Germany’s most notorious banker goes on trial in Munich

Ex-HRE chief Funke accused of finessing lender’s accounts before its 2008 bailout

Former CEO of German bank Hypo Real Estate Georg Funke takes his seat prior to the beginning of his trial  in Munich. Photograph: Christof Stache/AFP/Getty Images

Former CEO of German bank Hypo Real Estate Georg Funke takes his seat prior to the beginning of his trial in Munich. Photograph: Christof Stache/AFP/Getty Images


Germany’s most notorious banker, ex-Hypo Real Estate (HRE) chief executive Georg Funke, has gone on trial in Munich accused of finessing the property lender’s accounts before its 2008 bailout.
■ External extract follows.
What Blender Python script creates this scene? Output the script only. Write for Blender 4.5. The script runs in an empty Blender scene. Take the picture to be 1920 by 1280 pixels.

The high-profile Munich trial may shed new light on HRE’s 2007 takeover of Depfa, the Dublin-based covered bond specialist, and the German banking group’s financial meltdown a year later.

The 2008 rescue package, agreed by Berlin’s federal government and private banks, provided €10 billion up front and a €124 billion state guarantee for outstanding liabilities.

The lender was nationalised, shareholders squeezed out and non-performing loans transferred to a bad bank, loans that will take decades to wind up. In the intervening decade, the volume of the German taxpayers’ HRE guarantee has risen to €183 billion.

A decade after he was portrayed as the clueless HRE chief executive behind the collapse Mr Funke is determined to fight back against charges which carry a three-year prison sentence.

Financially sound

Reading 200 pages of written testimony on Tuesday, he will argue that his former bank was financially sound before the crisis. It only collapsed because of the international capital squeeze after the Lehman Brothers collapse, he will argue, and because of malicious gossip by other banks and then German finance minister, Peer Steinbrück.

The trial is not expected to look at all of HRE’s business activities as a property lender, nor Depfa’s arbitrage business in long-term infrastructure loans refinanced with lower-interest short-term borrowing.

Instead, prosecutors are determined to established the precise moment when Mr Funke and HRE financial director Markus Fell became aware of the group’s precarious financial position, and whether they delayed telling financial markets. Prosecutors believe the managers were aware of the problems as early as the summer of 2007, when they halted the group’s commercial property financing activities.

Despite growing market uncertainty, prosecutors will argue that the HRE managers went ahead recklessly with their takeover of Depfa, though the Dublin bank was itself on the brink of a liquidity collapse.

The Munich bank’s takeover of the Dublin-based bank saw the Irish taxpayer dodge the subsequent bailout bullet.

Banking crisis scapegoat

Crucial to the case is a March 2008 KPMG report, described as a “liquidity catastrophe plan”, and a claims by Mr Funke and Mr Fell in the 2007 annual and mid-2008 reports that the bank’s finances were “stable”.

Mr Funke will argue that became Germany’s banking crisis scapegoat, made an example of in public as a warning to others. The former chief executive admits the group had a liquidity problem after the Lehman collapse, but that a discreet €15 billion loan from other banks would have solved the matter.

Instead, he says, then Deutsche Bank chief Josef Ackermann’s approach to chancellor Angela Merkel turned the HRE rescue into a public spectacle. An initial €35 billion rescue plan subsequently collapsed, Mr Funke believes, thanks to the public remarks of then finance minister Peer Steinbrück.

“Decisive was, in the end, Mr Steinbrück’s ill-judged remark that the bank would have to be wound up,” said Wolfgang Kreuzer, defending Mr Funke.